The PE ratio of the UK’s FTSE100 index is 18, while America’s S&P500 is 25.

Having the freedom to allocate a higher percentage allocation to the UK than the Vanguard All-World ETF’s tiny 4% means you could buy more UK at a potential bargain, with the assumption that PE ratios will eventually level out.

Backing winners is expensive. The long-term average PE ratio for the S&P 500 is 15, far below where it sits currently at 25.

If you like to bag a bargain, rebalancing a custom multi-region portfolio can do this.

A one-fund portfolio that moves to track the world will favour more expensive stocks.

For example, if Tesla doubles in price, and other stocks stay the same, its market cap will go up and so the fund will gain a higher exposure to Tesla.

#2 – Emerging Markets

Backing winners doesn’t have to be only based on track record. By building your own custom world portfolio, you can choose to back nations that are poised to do well in the future – the Emerging Markets.

Emerging markets turn into developed ones.

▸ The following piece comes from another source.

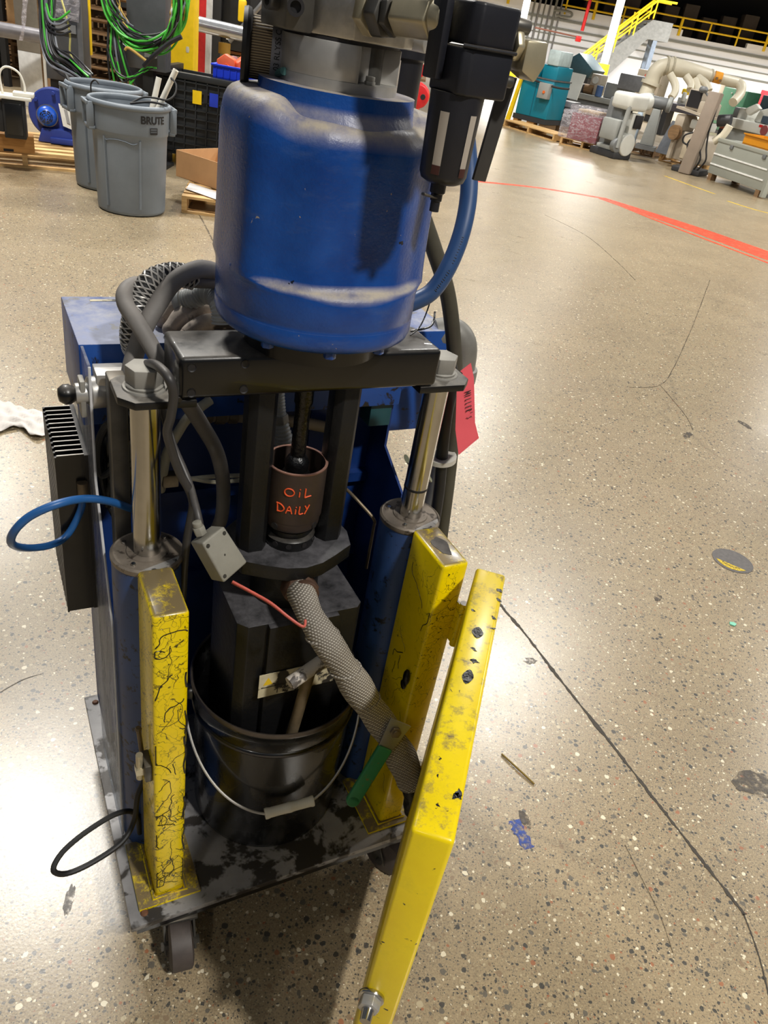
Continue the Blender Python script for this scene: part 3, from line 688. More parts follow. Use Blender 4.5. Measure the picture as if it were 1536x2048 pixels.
def scribe(strokes, z0, a0, sc, rad, m, parent):
    """handwriting: strokes in letter units, laid on the cup wall"""
    for st_ in strokes:
        pts = []
        for x, y in st_:
            a = a0+x*sc/rad; pts.append((UC+rad*math.cos(a), VC+rad*math.sin(a), z0+y*sc))
        obj('painted_stroke', [tube(pts, .0012, 6, 4)], m, parent)
def circ_stroke(cx, cy, rx, ry): return [(cx+rx*math.cos(a), cy+ry*math.sin(a)) for a in [2*PI*i/14+.6 for i in range(15)]]
OIL = [circ_stroke(.5,.5,.48,.42), [(1.5,.08),(1.52,.62)], [(1.53,.92),(1.56,.98)], [(2.1,1.0),(2.08,.06),(2.2,.03),(2.75,.12)]]
DAILY = [[(.1,.98),(.16,.02)], [(.0,.95),(.5,.9),(.85,.5),(.6,.1),(.1,.02)], [(1.05,.0),(1.35,.85),(1.65,.02)], [(1.15,.35),(1.58,.36)], [(2.0,.02),(2.02,.55)], [(2.03,.8),(2.06,.86)], [(2.4,.9),(2.38,.05),(2.8,.1)], [(2.95,.95),(3.15,.55)], [(3.4,1.0),(2.95,.0)]]
AF = math.atan2(-.80-VC, -.113-UC)
scribe(OIL, .9785, AF-.32+.02, .0165, .0512, M_ORANGEINK, cup)
scribe(DAILY, .946, AF-.55+.02, .0165, .0512, M_ORANGEINK, cup)
obj('cup_base', [lathe([(.0,.862), (.043,.862), (.0435,.866), (.0435,.880), (.040,.883), (.036,.884), (.036,.889), (.040,.891), (.040,.897), (.0,.899)], 48, (UC,VC,0))], M_BLACK, cup)
for a in (-2.5,-1.95,-1.3,-.7): obj('base_hole', [lathe([(.0,.0), (.004,.0), (.005,-.001), (.005,.001), (.0,.001)], 12, (UC+.0435*math.cos(a), VC+.0435*math.sin(a), .873), (math.cos(a), math.sin(a), 0))], M_INK, cup)
obj('pump_shaft', [lathe([(.0,.925), (.019,.925), (.021,.975), (.024,.980), (.024,.995), (.019,1.003), (.020,1.018), (.016,1.026), (.0125,1.03), (.0125,1.12), (.015,1.125), (.015,1.167), (.0,1.167)], 24, (UC,VC,0))], M_GUNK, CART)
obj('pump_neck', [lathe([(.062,.748), (.062,.76), (.060,.775), (.060,.82), (.064,.834), (.0,.834)], 40, (UC,VC,0))], M_PUMP, CART)
blockp = obj('pump_block', [prism([(.212,.137), (.228,.120), (.432,.120), (.444,.132), (.444,.285), (.432,.297), (.226,.297), (.212,.283)], .21, .752)], M_PUMP, CART, .002)
obj('block_nose', [prism([(.262,.752), (.392,.752), (.402,.700), (.402,.30), (.262,.30)], .108, .121, 'y')], M_PUMP, blockp, .002)
lab = obj('warning_label', [slab([(.250,.1065,.588), (.398,.1065,.588), (.398,.1065,.645), (.250,.1065,.645)], .001)], M_LABEL, blockp)
obj('warning_triangle', [prism([(.258,.618), (.276,.618), (.267,.636)], .1050, .1056, 'y')], M_WARN, lab)
obj('label_rule', [prism([(.2545,.611), (.30,.611), (.30,.6125), (.2545,.6125)], .1050, .1056, 'y'), prism([(.2855,.592), (.287,.592), (.287,.641), (.2855,.641)], .1050, .1056, 'y')], M_INK, lab)
# insulated outlet hose
obj('outlet_boss', [hexa((.320,.150,.806), (.317,.118,.812), .032, .2), cyl((.317,.118,.812), (.316,.104,.814), .027, n=24)], mat('rusty_fitting', (86,62,48), .6, .3, .4, 30), CART, .003)
INS = [(0.318,0.140,0.809),(0.312,0.100,0.816),(0.311,0.060,0.810),(0.322,0.030,0.792),(0.342,0.010,0.761),(0.370,0.000,0.713),(0.399,-0.010,0.662),(0.430,-0.020,0.611),(0.461,-0.030,0.558),(0.492,-0.040,0.494),(0.516,-0.050,0.436)]
def lumps(L, t): return 1+.075*math.sin(L*58)+.05*math.sin(L*27+1)-.14*max(0, .18-t)/.18+.20*t
hose = obj('insulated_hose', [tube(INS, .0235, 22, 10, lumps)], M_WEAVE, CART, ang=70, label='grey woven insulating sleeve over the outlet hose')
for s in (.30, .46, .60, .74):
    i = int(s*(len(INS)-1)); a = Vector(INS[i]); b = Vector(INS[i+1]); d = (b-a).normalized(); x, y = frame_of(d); c = a.lerp(b, s*(len(INS)-1)-i)
    obj('wrap_edge', [tube([tuple(c+(x*math.cos(t)+y*math.sin(t))*.0250+d*(.012*math.sin(t))) for t in [2*PI*k/20 for k in range(21)]], .0019, 6, 2)], M_WEAVE, hose)
obj('hose_tip', [tube([(.510,-.047,.452), (.524,-.052,.415), (.530,-.056,.380), (.533,-.060,.345)], .020, 16, 6, lambda L, t: 1.15-.25*t+.06*math.sin(L*160))], M_GUNK, hose)
# ball valve lever with green grip
V0 = Vector((.446,-.058,.612)); V1 = Vector((.371,-.082,.478)); dv = (V1-V0).normalized(); nv = Vector((-.35,-.92,.25)); nv = (nv-dv*nv.dot(dv)).normalized(); sv = dv.cross(nv)
def bar(s0, s1, w0, w1, th, off=0.0): return [tuple(V0+dv*s+sv*w+nv*(off+h)) for h in (-th/2, th/2) for s, w in ((s0,-w0), (s0,w0), (s1,w1), (s1,-w1))], [(0,1,2,3), (7,6,5,4), (0,4,5,1), (1,5,6,2), (2,6,7,3), (3,7,4,0)]
lev = obj('valve_lever', [bar(-.020,.040,.021,.013,.004)], M_GALV, CART, .001)
obj('lever_grip', [bar(.034,.150,.0135,.0125,.011), cyl(V0+dv*.150-nv*.0055, V0+dv*.150+nv*.0055, .0126, n=20)], M_GREENV, lev, .003, 3)
obj('lever_bolt', [hexa(V0-nv*.004, V0+nv*.008, .0105), cyl(V0+nv*.008, V0+nv*.012, .006, n=14)], M_BRASS, lev, .001)
obj('valve_stem', [cyl(V0-nv*.034, V0, .008, n=14)], M_BRASS, lev)
# T-handled scraper standing in the pail is its own thing further down; junction box on its cable
A, B, Cc, D_ = [Vector(p) for p in ((0.131, 0.075, 0.979), (0.170, 0.100, 0.986), (0.205, 0.085, 0.923), (0.162, 0.060, 0.911))]
of = Vector((0.123, 0.105, 0.961))-A; of2 = of*1.15
def lid(p, k): return p+of2*k
V = [tuple(p) for p in (A,B,Cc,D_)]+[tuple(p+of2) for p in (A,B,Cc,D_)]
jb = obj('junction_box', [(V, [(0,1,2,3), (7,6,5,4), (0,4,5,1), (1,5,6,2), (2,6,7,3), (3,7,4,0)])], M_BOX, CART, .0035, 3)
nb = (B-A).cross(D_-A).normalized()
if nb.y > 0: nb = -nb
for i, j in ((.13,.12), (.87,.12), (.13,.88), (.87,.88), (.5,.5)):
    p = A+(B-A)*i+(D_-A)*j; obj('lid_screw', [cyl(p-nb*.001, p+nb*.0012, .0032, n=12), cyl(p+nb*.0012, p+nb*.0016, .0018, n=8)], M_STEELD, jb)
gp = Vector((0.136, 0.100, 0.977)); obj('cable_gland', [hexa(gp, gp+Vector((-.004,.003,.012)), .0095), cyl(gp+Vector((-.004,.003,.012)), gp+Vector((-.006,.004,.02)), .007, n=12)], M_BOX, jb, .001)
obj('red_wire', [tube([(0.185,0.092,0.884),(0.210,0.072,0.874),(0.233,0.046,0.868),(0.256,0.022,0.853),(0.275,0.008,0.842),(0.282,0.018,0.845)], .0022, 8), tube([(0.185,0.095,0.880),(0.210,0.076,0.870),(0.233,0.050,0.864),(0.256,0.026,0.850),(0.275,0.012,0.838),(0.284,0.020,0.838)], .002, 8)], M_REDW, jb)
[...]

Remember that many of the developed countries we know today were once emerging markets.

China is widely expected to become a major competitor to the US over the coming years, possibly even overtaking them economically.

Having the freedom to allocate your portfolio manually more towards the Emerging Markets means you will reap a higher reward if China or other emerging markets have a growth spurt.

The Vanguard FTSE All World ETF only has 5.6% in China.

We don’t know how much this will change over the next 20 years but we’re betting it will take a much larger piece of the world pie.

Maybe it’s a good idea to customise the allocation more in favour of the emerging markets now, rather than waiting for a world tracker to catch up?

So – Which Approach Is Better?

We can’t conclude which method will turn out better as the future is unclear, and historical data we have access to doesn’t go back far enough to properly compare what would have happened over a meaningful timeframe.

The multi-ETF approach has the following going for it:

  • At asset class level, the act of rebalancing stocks against bonds has been proven to reduce risk by keeping to a fixed allocation – logically that should apply within the stocks category too
  • You can custom build your allocation towards cheaper markets
  • You can custom build your allocation towards emerging markets, or any region you like

But the historic returns under such a portfolio are unknown.

As for single world trackers; the index behind the Vanguard FTSE All World ETF has history only going back 15 years – not long enough to draw conclusions.

But we can look at other world indexes to see how well a single world tracker would have done.

Over the last 51 years since 1969, the MSCI Net World Index, which tracks stocks from developed economies, has returned an average of 8.7% per year.

Maybe you think an 8.7% return is good enough to not have to worry about which approach is better.

Maybe you could squeeze out a higher return by using multiple ETFs – maybe not.

The MSCI World Index strangely doesn’t include the Emerging Markets. For that we would need to look at the MSCI Net Emerging Markets index but the data we could find for that only covers the last 20 years.

Over that limited time frame it returned on average 8.8% annually, which again is pretty good.

Don’t Overthink It

The conclusion is, don’t overthink it. Whichever of these 2 strategies you choose you are likely to do very well.